Design

Downtown Cleveland Is Turning a Traffic Hub Into a Public Park

Cleveland is the latest city to call on James Corner, the landscape architect behind New York’s High Line, to revive an urban park.
Adam CruftT

To hear Clevelanders talk, Public Square is a place you pass through to reach somewhere else. When Moses Cleaveland laid out the town in 1796, he imagined the open area at its center as a New England-style commons: a gathering space for settlers, a grazing area for livestock. But its natural position as a transit hub—first for stagecoaches and streetcars, later for buses and automobiles—steadily intruded on that civic purpose. Despite efforts by some residents to preserve it as a park, including a decade-long stretch in the 19th century when it was fenced off to horse-drawn wagons, roads and traffic triumphed over people and place.

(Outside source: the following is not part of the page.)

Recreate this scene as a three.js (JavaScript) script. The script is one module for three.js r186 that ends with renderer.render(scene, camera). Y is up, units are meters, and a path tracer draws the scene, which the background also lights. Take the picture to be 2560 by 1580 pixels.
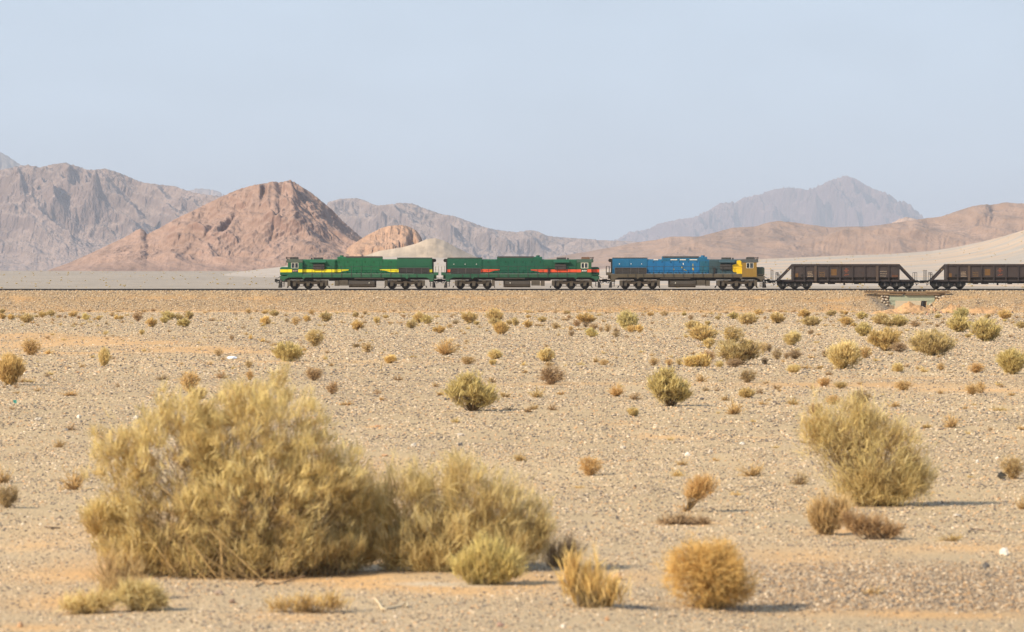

“Over the years, it just turned into more like a series of big traffic islands,” says the landscape architect James Corner. Two major streets, Superior and Ontario, bisect Public Square, creating four discrete squarelets. Locals who find themselves in one of the quadrants have a tough time getting to another. If the cars aren’t enough of a hindrance, the lack of things to do or see in the area is: of the square’s 10 acres, more than six are paved over with concrete or asphalt. Now, with the square’s original communal spirit greatly diminished, Cleveland has asked Corner—a revivalist with what he calls a “theatrical flair”—to help bring it back.